§ **Goal**
Of the records that follow, copy only the lines from the line containing "Build this scene" to the line containing "scene.view_settings.gamma=1", both included, exactly as written.

§ **Excerpted data**
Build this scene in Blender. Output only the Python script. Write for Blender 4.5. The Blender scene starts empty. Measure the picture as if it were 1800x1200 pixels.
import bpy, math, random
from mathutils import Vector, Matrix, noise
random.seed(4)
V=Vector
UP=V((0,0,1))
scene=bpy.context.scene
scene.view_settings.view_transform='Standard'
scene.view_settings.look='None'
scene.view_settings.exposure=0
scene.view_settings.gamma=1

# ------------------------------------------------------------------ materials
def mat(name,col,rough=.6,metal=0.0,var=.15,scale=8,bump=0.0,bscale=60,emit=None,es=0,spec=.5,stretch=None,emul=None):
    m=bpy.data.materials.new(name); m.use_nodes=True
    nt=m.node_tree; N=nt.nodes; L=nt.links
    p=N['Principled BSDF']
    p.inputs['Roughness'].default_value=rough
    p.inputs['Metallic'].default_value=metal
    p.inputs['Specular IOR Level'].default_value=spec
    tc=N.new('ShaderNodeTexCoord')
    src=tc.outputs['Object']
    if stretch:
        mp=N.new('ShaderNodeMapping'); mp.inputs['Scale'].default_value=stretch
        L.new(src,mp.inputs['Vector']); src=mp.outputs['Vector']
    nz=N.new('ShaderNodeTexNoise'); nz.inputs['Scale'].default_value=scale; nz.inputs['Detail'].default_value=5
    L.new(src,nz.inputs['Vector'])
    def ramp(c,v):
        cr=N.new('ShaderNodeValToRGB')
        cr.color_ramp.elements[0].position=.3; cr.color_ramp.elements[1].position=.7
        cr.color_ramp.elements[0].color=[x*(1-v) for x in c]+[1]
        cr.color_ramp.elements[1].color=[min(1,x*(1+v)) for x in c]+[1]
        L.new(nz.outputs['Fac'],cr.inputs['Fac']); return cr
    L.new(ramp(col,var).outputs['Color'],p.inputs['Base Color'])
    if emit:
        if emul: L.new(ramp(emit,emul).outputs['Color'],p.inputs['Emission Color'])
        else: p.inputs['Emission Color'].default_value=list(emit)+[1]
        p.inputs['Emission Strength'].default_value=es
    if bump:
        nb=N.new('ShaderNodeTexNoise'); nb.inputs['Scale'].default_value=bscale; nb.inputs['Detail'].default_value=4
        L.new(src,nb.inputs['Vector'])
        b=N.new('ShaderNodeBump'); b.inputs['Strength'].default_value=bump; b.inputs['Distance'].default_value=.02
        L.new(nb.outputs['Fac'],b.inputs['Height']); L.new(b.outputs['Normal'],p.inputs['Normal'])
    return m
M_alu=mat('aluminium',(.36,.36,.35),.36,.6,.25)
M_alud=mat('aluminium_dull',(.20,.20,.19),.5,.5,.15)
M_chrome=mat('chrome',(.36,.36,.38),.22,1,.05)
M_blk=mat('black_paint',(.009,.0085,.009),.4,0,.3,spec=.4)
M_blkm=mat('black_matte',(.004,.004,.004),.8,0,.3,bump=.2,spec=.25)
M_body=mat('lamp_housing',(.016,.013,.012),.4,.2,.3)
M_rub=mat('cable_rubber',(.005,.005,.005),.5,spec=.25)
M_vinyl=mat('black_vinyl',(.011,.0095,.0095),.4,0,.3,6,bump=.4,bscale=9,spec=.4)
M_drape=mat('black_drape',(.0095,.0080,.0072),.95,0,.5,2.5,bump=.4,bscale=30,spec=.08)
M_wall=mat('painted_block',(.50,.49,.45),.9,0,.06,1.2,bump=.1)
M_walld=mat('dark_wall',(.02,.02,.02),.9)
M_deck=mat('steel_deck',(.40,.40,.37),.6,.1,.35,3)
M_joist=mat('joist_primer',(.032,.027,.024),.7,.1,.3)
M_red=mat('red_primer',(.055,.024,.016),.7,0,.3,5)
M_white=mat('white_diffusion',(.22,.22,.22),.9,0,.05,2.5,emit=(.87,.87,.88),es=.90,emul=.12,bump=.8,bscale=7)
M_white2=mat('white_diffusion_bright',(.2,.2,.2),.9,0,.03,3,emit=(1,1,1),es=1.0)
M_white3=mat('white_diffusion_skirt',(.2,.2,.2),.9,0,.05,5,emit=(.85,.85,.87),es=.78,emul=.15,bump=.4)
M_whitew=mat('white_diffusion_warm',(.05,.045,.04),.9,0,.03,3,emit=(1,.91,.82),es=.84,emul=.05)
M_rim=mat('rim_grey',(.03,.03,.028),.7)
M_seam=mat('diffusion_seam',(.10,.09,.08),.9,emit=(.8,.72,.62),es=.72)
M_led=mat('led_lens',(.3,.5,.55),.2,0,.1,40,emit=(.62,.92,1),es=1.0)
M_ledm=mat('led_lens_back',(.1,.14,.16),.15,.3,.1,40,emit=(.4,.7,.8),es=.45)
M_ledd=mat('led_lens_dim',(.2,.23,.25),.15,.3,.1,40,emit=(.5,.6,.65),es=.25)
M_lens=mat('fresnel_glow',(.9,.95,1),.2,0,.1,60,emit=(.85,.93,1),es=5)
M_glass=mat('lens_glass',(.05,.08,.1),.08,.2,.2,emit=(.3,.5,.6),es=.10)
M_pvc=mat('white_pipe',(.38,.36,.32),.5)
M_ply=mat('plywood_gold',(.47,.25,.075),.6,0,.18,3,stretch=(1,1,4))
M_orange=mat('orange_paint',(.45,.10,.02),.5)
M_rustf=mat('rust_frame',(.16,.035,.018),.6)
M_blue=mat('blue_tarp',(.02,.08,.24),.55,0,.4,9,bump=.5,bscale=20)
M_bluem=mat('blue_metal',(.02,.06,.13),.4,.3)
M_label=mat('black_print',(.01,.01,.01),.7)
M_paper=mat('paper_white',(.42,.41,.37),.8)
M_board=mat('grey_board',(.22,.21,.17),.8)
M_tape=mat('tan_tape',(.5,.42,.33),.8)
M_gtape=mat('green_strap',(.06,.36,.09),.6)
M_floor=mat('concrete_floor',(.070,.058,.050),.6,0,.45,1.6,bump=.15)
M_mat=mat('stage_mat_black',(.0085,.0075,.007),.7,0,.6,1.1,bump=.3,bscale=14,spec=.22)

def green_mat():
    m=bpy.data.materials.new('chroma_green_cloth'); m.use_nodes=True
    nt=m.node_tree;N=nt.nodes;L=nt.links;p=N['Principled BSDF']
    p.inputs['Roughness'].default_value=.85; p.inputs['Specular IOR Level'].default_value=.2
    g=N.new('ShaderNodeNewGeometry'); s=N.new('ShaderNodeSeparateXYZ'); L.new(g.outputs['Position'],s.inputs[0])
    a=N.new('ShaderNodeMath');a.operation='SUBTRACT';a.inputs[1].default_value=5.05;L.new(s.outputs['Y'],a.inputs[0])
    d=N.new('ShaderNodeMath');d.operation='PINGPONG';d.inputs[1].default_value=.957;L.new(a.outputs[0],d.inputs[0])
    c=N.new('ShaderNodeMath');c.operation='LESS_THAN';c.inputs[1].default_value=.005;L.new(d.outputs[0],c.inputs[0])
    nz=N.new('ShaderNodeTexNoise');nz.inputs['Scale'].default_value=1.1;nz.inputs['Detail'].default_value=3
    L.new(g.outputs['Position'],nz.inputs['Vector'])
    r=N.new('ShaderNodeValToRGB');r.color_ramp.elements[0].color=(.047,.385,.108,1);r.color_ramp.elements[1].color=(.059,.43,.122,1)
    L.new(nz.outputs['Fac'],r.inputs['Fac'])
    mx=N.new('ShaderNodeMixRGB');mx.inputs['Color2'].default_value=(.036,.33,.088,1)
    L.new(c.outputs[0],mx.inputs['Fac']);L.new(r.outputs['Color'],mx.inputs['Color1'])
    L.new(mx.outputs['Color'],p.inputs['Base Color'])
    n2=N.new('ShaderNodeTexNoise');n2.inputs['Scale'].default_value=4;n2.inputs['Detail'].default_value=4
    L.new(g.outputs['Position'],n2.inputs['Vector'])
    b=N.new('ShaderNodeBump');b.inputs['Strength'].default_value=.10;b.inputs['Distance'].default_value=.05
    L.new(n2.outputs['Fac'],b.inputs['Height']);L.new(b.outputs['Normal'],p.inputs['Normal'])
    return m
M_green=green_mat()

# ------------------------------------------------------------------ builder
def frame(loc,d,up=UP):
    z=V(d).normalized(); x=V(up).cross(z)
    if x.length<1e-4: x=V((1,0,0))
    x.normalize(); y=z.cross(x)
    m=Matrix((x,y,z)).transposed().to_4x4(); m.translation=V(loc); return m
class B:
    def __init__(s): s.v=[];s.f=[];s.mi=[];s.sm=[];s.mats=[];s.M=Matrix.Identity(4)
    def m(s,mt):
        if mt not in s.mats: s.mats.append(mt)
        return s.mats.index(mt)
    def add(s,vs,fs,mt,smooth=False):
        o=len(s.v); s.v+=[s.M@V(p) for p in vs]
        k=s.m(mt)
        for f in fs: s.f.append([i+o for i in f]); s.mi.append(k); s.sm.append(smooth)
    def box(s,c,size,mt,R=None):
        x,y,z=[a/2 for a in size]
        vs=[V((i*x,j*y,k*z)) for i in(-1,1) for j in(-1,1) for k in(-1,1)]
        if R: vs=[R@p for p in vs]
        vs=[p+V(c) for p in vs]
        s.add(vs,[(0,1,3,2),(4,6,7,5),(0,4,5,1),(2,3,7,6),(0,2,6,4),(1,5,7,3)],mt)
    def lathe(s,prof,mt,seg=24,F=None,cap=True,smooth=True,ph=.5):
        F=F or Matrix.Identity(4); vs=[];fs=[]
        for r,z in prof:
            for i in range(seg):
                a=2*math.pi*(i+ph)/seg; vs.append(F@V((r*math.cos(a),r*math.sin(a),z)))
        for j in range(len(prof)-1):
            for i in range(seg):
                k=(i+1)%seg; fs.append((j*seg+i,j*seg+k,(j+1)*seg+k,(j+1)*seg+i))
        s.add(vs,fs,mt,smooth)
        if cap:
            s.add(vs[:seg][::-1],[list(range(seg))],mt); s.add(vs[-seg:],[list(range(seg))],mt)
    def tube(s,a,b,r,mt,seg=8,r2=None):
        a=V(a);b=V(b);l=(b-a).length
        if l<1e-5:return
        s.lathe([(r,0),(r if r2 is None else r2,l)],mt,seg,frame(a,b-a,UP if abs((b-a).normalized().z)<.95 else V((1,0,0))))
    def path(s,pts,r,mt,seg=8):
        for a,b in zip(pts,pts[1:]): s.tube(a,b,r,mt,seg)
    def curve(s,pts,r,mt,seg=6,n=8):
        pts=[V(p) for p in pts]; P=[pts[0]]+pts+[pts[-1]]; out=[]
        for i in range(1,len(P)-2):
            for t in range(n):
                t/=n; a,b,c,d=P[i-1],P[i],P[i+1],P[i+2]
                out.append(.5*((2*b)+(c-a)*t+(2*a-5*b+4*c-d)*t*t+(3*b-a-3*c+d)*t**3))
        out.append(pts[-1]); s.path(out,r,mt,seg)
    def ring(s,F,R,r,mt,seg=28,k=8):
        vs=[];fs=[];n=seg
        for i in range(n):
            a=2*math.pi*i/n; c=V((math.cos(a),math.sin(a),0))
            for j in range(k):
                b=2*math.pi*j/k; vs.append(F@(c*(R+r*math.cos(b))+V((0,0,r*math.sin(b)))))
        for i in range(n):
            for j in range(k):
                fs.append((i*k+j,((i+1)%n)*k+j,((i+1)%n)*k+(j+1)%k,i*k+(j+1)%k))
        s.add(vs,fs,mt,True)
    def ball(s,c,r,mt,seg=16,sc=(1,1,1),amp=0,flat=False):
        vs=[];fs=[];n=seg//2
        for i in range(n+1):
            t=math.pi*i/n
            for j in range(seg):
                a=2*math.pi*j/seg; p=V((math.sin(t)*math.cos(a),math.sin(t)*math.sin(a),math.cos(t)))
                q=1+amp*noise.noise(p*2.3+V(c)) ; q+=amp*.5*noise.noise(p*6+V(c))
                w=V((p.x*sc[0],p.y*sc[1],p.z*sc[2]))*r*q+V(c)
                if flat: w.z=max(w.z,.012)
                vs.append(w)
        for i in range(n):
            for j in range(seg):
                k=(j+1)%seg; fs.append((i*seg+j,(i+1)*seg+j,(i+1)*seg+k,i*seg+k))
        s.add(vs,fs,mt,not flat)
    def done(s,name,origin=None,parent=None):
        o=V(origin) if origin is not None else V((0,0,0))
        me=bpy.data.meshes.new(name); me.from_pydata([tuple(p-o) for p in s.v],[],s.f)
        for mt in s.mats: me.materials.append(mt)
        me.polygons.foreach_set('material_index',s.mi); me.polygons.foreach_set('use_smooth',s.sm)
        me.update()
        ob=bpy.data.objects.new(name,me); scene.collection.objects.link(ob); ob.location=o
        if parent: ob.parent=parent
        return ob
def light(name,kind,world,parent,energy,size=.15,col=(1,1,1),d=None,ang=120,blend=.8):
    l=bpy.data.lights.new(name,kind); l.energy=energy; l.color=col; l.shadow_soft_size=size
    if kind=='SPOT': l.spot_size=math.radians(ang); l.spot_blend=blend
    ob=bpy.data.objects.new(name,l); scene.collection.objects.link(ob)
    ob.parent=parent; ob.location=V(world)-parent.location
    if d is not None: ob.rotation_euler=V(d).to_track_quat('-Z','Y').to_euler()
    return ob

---

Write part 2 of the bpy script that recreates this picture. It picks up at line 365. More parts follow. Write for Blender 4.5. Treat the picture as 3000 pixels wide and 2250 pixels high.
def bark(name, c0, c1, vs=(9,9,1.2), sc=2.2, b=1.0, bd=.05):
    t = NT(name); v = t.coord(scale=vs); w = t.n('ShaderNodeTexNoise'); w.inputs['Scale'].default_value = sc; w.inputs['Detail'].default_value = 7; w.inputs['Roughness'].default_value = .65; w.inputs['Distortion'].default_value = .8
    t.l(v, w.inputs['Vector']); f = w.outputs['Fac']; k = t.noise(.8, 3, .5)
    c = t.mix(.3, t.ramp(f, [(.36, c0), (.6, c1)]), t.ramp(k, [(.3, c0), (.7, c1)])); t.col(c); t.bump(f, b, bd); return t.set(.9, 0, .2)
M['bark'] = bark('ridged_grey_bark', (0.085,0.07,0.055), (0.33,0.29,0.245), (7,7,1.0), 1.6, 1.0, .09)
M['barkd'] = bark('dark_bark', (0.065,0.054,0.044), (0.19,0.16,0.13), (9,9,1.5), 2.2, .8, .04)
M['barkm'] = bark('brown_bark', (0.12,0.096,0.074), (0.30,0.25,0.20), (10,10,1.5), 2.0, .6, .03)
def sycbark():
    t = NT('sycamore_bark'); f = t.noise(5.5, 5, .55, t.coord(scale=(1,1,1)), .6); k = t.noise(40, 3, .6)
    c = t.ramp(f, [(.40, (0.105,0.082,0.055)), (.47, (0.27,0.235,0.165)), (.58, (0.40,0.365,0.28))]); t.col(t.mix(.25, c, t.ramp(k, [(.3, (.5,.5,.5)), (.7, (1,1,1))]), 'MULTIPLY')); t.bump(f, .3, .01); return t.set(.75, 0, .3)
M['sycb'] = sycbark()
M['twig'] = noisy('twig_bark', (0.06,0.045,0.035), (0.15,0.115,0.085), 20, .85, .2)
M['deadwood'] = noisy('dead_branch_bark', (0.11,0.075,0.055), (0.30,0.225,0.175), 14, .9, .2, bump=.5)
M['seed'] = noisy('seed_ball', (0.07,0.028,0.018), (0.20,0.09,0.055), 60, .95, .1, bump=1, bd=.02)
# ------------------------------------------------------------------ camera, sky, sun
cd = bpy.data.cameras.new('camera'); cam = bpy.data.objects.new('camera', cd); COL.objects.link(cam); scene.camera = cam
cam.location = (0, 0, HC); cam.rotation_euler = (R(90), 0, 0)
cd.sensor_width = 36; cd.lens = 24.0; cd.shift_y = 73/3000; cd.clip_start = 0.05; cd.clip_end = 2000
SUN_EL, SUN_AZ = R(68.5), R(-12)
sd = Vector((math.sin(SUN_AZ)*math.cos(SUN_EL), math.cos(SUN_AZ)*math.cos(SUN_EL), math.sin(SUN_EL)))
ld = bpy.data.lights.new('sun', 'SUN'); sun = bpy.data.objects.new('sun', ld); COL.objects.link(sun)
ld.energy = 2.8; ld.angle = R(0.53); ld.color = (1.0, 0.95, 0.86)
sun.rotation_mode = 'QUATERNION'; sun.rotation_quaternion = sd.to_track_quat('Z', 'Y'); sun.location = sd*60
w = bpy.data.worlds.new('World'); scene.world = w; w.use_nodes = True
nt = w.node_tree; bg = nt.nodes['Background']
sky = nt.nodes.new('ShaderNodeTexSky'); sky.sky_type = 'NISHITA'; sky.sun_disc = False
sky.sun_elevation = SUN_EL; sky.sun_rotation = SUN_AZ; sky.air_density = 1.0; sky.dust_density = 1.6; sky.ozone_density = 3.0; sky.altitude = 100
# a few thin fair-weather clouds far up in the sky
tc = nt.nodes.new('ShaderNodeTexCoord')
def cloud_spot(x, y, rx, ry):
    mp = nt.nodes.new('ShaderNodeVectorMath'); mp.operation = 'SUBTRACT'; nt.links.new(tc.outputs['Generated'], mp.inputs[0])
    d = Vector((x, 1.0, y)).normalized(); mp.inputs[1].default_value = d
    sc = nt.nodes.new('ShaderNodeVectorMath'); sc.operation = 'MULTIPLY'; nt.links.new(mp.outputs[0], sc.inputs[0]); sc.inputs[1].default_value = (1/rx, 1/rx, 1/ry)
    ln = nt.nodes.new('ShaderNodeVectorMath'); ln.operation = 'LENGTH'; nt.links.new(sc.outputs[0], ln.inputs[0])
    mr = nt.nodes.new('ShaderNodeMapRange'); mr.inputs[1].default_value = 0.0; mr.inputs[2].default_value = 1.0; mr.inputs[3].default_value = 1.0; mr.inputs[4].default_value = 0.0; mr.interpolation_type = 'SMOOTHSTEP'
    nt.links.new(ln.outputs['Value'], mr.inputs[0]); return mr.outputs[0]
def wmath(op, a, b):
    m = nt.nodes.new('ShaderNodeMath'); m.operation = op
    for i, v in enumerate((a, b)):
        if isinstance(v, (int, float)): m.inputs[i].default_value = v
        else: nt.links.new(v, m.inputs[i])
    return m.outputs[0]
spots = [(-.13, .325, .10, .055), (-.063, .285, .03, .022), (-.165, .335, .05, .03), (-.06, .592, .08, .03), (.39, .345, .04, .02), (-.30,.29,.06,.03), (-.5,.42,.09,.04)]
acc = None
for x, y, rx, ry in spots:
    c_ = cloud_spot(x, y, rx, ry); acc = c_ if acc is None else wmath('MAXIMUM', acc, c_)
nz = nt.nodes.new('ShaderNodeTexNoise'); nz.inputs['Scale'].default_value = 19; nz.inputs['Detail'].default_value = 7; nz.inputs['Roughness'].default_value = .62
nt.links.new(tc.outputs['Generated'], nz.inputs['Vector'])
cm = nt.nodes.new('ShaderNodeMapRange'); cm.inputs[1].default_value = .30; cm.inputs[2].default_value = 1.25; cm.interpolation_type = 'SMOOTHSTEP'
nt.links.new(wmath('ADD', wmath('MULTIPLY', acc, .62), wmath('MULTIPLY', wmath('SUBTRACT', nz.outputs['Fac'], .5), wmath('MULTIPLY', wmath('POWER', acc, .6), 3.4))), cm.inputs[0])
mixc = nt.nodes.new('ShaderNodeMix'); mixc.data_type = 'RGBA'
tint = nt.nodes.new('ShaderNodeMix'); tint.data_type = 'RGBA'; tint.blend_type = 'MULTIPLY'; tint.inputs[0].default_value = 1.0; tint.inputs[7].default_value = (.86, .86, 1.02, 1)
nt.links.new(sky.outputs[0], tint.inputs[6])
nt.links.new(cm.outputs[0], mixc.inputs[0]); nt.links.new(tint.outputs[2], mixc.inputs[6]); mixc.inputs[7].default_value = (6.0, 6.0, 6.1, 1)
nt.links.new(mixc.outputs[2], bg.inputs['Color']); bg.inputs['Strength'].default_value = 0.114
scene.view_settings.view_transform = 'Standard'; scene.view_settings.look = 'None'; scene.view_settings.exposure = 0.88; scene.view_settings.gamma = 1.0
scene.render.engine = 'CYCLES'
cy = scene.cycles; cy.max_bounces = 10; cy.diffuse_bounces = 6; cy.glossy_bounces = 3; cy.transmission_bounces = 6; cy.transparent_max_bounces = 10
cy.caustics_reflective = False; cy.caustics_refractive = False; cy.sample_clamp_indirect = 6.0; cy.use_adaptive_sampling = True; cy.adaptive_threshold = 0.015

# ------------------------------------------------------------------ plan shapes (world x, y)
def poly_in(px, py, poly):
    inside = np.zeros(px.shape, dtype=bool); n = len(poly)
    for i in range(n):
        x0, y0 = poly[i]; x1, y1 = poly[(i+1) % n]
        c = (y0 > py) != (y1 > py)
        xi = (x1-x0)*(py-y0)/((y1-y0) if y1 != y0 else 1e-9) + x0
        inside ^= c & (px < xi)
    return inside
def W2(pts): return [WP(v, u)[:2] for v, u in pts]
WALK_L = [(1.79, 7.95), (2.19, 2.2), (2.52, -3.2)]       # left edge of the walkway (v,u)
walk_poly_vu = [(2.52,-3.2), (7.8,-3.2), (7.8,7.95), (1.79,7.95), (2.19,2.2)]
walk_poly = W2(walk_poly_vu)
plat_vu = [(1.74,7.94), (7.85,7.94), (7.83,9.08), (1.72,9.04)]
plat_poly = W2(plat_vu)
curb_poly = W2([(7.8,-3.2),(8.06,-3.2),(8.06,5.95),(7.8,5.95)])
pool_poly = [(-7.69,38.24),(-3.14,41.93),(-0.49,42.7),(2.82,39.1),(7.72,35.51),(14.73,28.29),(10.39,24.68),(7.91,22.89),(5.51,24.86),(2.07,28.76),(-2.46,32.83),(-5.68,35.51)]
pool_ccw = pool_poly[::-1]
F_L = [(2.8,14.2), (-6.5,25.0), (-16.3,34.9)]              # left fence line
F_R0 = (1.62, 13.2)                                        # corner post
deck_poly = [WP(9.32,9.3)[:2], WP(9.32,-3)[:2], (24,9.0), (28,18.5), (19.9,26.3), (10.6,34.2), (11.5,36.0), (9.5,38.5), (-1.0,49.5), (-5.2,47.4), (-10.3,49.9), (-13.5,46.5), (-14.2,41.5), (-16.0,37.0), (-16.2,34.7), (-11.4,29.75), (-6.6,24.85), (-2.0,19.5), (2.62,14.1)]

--

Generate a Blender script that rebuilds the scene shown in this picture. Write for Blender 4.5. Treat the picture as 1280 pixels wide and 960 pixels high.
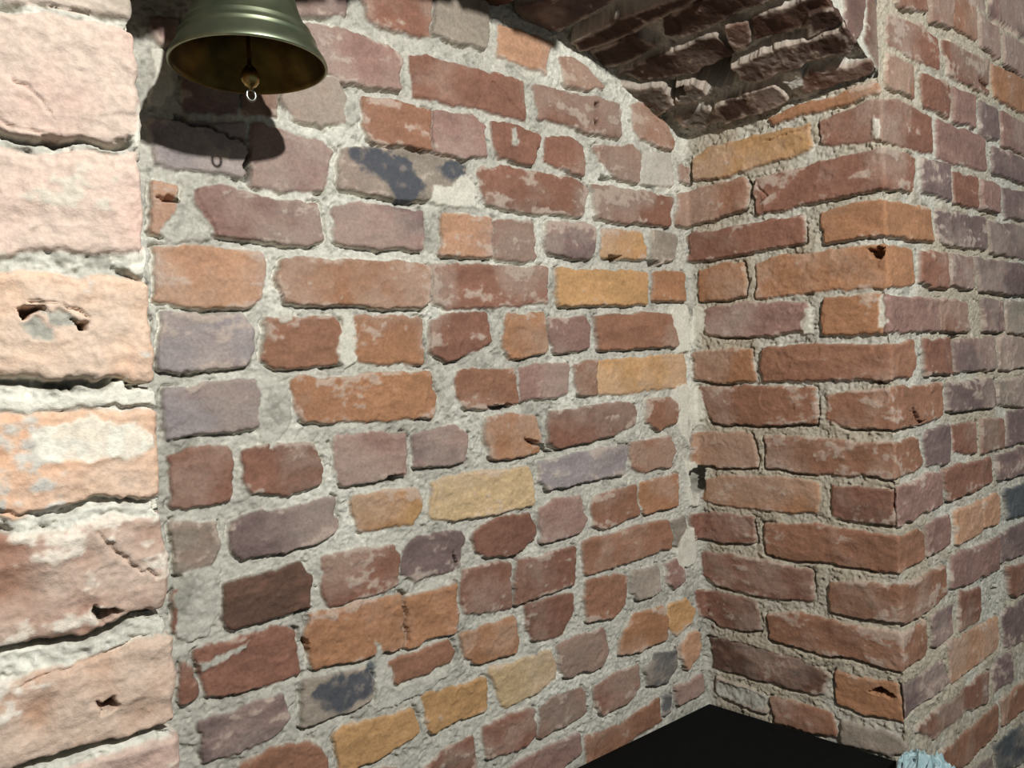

§ **Result for this task**
Build this scene in Blender. Output only the Python script. Write for Blender 4.5. The Blender scene starts empty. Measure the picture as if it were 1800x1200 pixels.
import bpy, math, random
from mathutils import Vector, Matrix, noise
random.seed(4)
V=Vector
UP=V((0,0,1))
scene=bpy.context.scene
scene.view_settings.view_transform='Standard'
scene.view_settings.look='None'
scene.view_settings.exposure=0
scene.view_settings.gamma=1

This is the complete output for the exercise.